Wer propagiert, die immerwährende Neutralität schaffe keine Sicherheit, stellt letztlich das internationale System und das Gewaltverbot der Vereinten Nationen insgesamt in Frage. In dieser Logik gibt es Sicherheit nur gegen feindliche Mächte, gegen die es gilt, sich zu rüsten und zu verbünden. Damit würden wir das Staatensystem tatsächlich in den Zustand der völligen Gesetzlosigkeit, in der nur das Recht des Stärkeren gilt, zurückwerfen. Die Sicherheit der kleinen Staaten, im Besonderen der neutralen Staaten, ist untrennbar mit dem Respekt der mächtigen Staaten vor dem Gewaltverbot und dem Recht verbunden.
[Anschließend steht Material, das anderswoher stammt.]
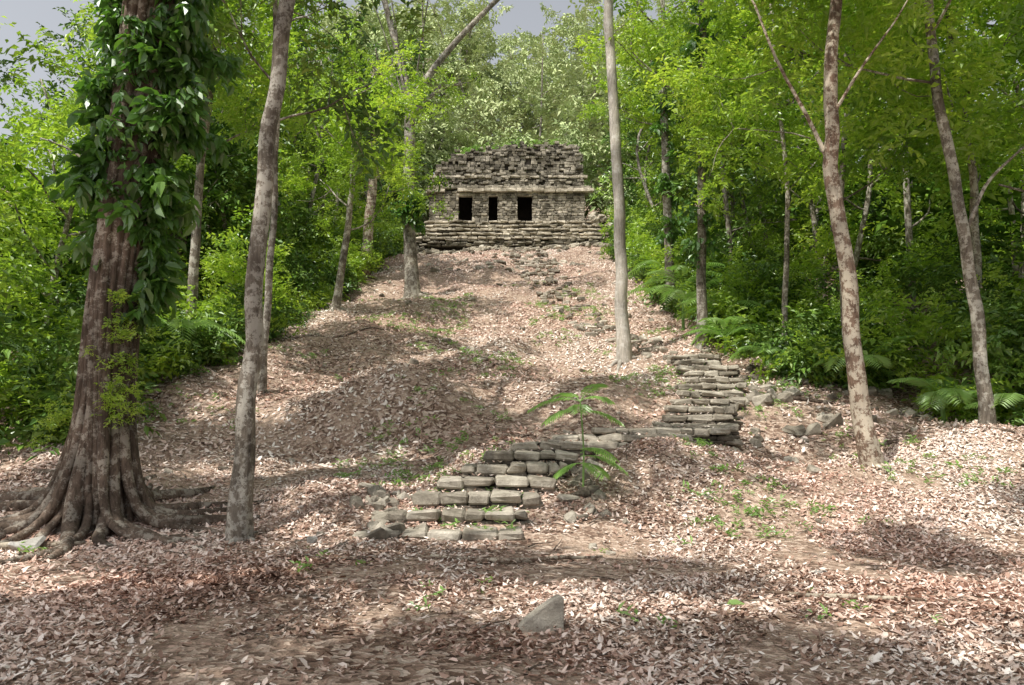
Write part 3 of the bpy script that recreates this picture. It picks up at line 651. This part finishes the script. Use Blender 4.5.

Immerwährende Neutralität verpflichtet zum Frieden. Davon ausgehend muss sich Österreich für Abrüstung und gegen Blockbildung engagieren.

Das internationale System wurde über Jahrzehnte teilweise bewusst, vielfach fahrlässig, beschädigt. Es geht nicht bloß darum, das internationale System einfach zu bewahren. Wir müssen es zu einer lebendigen Friedensordnung weiterentwickeln. Eine Zeitenwende wird unser Heute dann, wenn wir begreifen, dass eine Friedensordnung nie einseitig mit Gewalt durchsetzbar ist. Österreich kann deshalb mit der immerwährenden Neutralität wirksam zur Herausbildung einer lebendigen Friedensordnung beitragen.